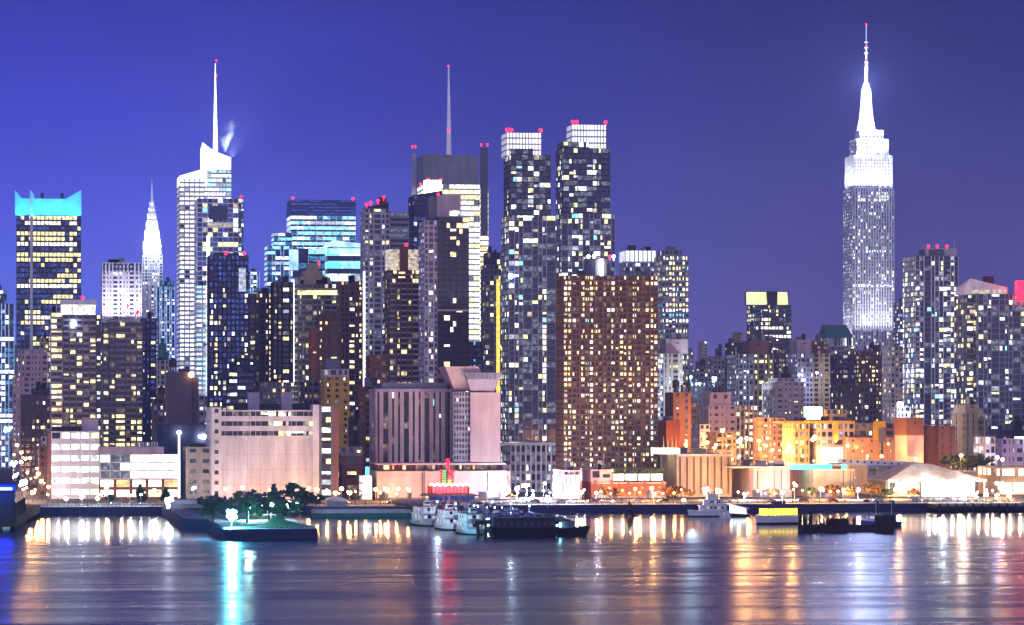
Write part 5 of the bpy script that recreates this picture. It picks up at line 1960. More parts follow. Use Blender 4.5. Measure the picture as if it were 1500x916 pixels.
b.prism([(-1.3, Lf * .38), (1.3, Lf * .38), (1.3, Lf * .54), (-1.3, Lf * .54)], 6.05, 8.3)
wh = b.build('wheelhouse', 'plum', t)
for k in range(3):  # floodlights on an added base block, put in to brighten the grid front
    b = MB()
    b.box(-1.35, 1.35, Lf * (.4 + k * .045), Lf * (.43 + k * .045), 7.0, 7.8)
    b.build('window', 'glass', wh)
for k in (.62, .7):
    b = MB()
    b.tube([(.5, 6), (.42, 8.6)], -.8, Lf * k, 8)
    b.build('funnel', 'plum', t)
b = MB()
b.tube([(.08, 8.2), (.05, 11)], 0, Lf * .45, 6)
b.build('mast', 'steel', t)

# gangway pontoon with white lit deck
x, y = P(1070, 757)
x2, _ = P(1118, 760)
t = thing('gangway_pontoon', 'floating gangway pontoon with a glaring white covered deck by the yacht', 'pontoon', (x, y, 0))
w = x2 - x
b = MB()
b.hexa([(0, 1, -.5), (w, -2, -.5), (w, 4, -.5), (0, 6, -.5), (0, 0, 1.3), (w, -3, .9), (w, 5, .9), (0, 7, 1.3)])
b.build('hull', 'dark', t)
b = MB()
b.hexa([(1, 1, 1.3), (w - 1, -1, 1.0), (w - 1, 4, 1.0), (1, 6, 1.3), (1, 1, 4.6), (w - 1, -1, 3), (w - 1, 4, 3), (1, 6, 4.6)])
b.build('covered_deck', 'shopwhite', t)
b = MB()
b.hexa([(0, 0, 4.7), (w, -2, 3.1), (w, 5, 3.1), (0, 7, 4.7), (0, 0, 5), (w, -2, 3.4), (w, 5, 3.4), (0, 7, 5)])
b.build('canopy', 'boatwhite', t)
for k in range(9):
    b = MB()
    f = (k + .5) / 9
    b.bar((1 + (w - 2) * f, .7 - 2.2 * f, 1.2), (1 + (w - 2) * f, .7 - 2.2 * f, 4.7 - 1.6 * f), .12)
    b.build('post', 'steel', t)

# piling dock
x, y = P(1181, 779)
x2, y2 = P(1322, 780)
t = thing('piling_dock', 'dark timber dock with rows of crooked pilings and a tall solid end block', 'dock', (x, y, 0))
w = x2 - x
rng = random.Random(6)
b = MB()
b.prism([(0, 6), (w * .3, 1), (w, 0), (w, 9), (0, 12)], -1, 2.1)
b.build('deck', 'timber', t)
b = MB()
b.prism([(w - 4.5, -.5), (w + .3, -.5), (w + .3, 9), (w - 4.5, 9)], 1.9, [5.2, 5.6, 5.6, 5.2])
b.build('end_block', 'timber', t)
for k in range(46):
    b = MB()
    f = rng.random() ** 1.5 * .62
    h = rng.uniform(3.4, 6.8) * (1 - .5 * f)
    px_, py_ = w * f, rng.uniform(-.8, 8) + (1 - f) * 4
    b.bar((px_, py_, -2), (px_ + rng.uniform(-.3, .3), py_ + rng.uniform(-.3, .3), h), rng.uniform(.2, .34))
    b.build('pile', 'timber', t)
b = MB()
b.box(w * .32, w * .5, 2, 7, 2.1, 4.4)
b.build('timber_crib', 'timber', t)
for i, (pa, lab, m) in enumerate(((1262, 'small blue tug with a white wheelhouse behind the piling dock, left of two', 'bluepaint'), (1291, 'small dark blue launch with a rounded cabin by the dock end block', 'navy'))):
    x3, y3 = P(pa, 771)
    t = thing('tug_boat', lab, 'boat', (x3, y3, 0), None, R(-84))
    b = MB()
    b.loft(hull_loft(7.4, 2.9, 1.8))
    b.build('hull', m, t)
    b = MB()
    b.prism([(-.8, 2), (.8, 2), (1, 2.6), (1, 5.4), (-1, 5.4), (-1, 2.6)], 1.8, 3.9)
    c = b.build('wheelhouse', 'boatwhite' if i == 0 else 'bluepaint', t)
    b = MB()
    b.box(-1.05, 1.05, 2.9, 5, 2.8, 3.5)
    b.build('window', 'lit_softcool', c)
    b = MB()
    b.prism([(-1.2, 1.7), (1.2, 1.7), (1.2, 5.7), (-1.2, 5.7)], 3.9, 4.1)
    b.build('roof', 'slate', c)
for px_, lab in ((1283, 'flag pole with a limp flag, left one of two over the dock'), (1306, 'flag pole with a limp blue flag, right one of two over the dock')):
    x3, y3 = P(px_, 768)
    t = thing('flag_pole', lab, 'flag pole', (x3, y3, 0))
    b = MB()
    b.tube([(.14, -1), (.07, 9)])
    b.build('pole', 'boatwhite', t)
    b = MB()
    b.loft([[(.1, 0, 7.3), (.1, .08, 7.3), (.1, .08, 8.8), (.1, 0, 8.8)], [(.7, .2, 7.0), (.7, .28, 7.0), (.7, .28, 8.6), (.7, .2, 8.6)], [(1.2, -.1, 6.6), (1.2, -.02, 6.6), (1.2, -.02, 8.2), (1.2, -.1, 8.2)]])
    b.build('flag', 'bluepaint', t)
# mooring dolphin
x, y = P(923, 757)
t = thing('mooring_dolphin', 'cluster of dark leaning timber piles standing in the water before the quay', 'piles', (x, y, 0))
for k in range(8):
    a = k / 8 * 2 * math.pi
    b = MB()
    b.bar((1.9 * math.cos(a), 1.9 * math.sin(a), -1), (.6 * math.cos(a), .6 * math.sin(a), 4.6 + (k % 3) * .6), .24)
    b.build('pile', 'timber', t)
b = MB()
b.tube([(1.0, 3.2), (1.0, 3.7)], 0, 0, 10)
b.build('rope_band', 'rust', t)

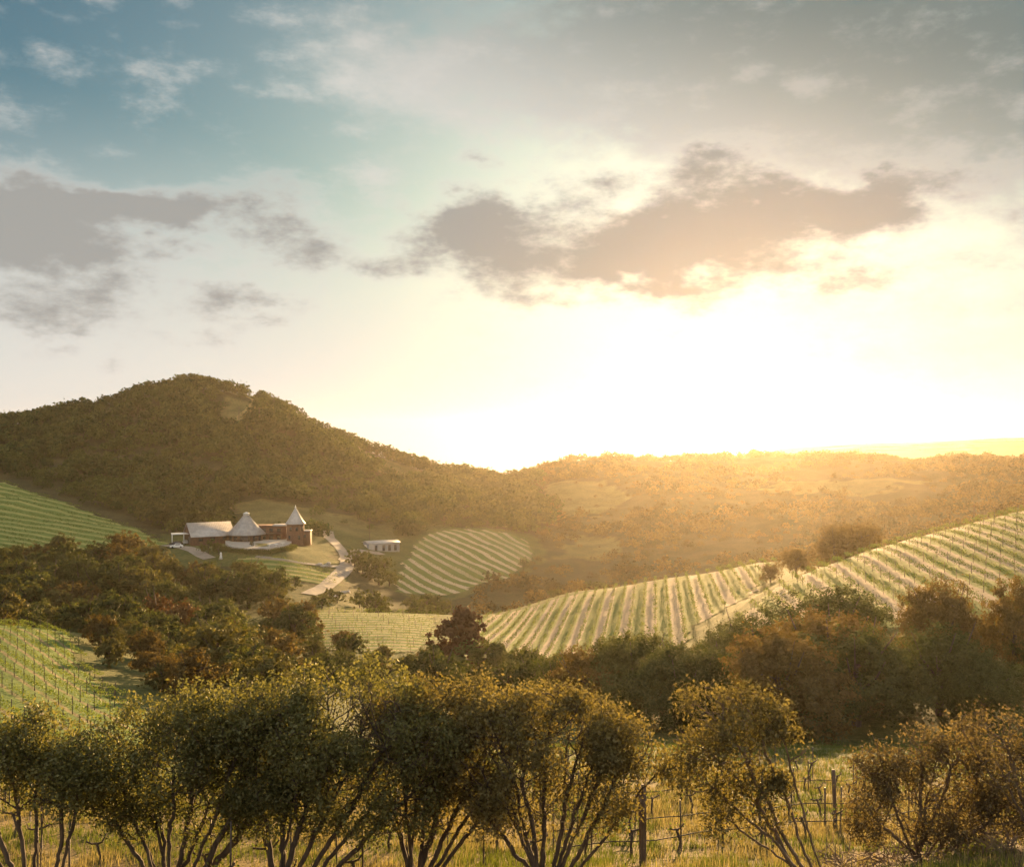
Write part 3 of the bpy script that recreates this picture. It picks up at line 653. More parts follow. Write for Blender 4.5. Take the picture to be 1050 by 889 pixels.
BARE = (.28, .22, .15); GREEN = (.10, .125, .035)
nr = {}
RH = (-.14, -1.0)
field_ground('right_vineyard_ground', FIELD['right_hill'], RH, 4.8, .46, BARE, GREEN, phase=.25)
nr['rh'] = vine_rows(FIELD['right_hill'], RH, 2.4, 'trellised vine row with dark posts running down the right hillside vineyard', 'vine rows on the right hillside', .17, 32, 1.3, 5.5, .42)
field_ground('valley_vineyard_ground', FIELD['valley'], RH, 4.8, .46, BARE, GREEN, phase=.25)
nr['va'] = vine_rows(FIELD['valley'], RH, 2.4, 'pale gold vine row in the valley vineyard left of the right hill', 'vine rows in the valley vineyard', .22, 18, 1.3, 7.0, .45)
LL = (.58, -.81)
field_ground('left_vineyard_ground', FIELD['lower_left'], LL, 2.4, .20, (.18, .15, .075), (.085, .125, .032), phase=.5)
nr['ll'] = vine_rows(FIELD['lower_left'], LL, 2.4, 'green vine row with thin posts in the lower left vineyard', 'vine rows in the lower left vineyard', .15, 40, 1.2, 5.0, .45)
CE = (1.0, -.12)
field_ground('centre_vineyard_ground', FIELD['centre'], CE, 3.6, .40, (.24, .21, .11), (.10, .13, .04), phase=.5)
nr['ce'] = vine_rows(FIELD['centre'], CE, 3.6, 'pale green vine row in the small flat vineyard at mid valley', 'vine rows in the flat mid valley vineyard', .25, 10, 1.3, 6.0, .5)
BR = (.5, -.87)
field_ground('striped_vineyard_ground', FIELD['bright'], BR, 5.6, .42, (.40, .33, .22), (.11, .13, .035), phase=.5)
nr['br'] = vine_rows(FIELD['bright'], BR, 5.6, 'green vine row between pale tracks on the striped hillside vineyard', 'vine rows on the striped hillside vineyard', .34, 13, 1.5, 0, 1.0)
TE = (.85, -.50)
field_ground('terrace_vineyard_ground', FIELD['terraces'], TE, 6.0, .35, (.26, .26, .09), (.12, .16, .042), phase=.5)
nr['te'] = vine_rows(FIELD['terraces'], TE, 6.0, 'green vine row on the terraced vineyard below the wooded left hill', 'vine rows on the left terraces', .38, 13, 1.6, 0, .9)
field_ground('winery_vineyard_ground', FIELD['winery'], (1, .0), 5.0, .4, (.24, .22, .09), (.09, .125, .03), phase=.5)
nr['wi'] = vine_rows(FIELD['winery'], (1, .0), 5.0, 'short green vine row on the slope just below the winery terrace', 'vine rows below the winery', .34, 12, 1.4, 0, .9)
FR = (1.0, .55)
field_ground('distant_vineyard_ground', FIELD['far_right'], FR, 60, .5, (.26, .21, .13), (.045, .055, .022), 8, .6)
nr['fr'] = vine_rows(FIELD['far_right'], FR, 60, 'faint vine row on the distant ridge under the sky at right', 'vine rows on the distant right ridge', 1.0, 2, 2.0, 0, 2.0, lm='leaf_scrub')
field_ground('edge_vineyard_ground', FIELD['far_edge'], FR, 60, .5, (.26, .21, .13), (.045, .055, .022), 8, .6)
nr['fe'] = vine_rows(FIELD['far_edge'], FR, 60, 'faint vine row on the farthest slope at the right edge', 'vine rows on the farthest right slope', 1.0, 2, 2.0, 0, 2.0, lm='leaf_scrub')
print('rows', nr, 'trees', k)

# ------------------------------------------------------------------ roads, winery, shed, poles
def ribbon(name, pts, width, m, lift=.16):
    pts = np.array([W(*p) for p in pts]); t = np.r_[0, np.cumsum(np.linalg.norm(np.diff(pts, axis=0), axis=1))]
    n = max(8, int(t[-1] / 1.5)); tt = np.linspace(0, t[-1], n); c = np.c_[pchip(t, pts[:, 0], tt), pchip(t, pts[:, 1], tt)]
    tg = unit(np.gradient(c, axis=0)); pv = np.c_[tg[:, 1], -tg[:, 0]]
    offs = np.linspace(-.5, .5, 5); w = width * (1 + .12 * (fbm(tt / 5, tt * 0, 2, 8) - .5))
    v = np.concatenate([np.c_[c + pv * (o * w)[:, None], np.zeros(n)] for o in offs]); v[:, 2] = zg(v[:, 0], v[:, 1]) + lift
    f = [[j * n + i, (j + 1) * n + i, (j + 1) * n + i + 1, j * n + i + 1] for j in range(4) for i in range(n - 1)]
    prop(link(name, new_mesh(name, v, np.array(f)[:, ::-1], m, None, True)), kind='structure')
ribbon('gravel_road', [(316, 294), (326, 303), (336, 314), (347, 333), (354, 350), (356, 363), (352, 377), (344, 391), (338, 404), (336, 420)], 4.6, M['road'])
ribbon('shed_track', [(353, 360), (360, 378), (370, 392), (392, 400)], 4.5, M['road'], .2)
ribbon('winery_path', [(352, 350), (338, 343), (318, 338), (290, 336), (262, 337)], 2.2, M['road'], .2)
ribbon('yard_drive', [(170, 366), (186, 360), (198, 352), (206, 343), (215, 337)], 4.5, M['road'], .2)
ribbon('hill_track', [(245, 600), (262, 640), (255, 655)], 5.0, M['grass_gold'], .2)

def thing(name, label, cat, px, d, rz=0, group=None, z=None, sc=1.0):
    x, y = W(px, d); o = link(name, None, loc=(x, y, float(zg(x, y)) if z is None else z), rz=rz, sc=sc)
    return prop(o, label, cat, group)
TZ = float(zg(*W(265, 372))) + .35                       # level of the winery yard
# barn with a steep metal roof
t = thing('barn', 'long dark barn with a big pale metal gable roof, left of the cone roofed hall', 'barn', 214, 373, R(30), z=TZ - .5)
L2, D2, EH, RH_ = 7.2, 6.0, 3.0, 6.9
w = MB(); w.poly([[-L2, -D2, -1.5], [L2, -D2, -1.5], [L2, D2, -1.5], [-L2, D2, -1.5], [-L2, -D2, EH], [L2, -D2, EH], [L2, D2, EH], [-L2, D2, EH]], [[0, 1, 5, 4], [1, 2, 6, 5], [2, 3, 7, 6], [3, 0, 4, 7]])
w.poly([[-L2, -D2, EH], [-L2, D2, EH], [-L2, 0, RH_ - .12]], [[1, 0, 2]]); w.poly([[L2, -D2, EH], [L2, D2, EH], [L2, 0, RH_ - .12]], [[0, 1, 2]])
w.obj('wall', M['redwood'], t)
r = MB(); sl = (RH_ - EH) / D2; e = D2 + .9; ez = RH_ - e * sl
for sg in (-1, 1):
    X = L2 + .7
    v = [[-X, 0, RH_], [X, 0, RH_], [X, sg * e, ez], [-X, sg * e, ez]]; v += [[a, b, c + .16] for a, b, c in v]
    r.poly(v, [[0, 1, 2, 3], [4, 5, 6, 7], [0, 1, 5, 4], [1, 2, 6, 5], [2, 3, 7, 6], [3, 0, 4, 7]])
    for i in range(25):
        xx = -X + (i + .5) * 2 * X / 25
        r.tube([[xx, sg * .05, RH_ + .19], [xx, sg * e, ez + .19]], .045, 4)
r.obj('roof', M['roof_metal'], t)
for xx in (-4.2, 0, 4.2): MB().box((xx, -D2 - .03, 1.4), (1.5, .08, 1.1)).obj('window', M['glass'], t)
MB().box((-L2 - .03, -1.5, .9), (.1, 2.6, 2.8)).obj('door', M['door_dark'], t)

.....

Problem details: Gather all lines from the records above in which "part" appears.

Task answer:
Write part 5 of the bpy script that recreates this picture. It picks up at line 1960. More parts follow. Use Blender 4.5. Measure the picture as if it were 1500x916 pixels.
Write part 3 of the bpy script that recreates this picture. It picks up at line 653. More parts follow. Write for Blender 4.5. Take the picture to be 1050 by 889 pixels.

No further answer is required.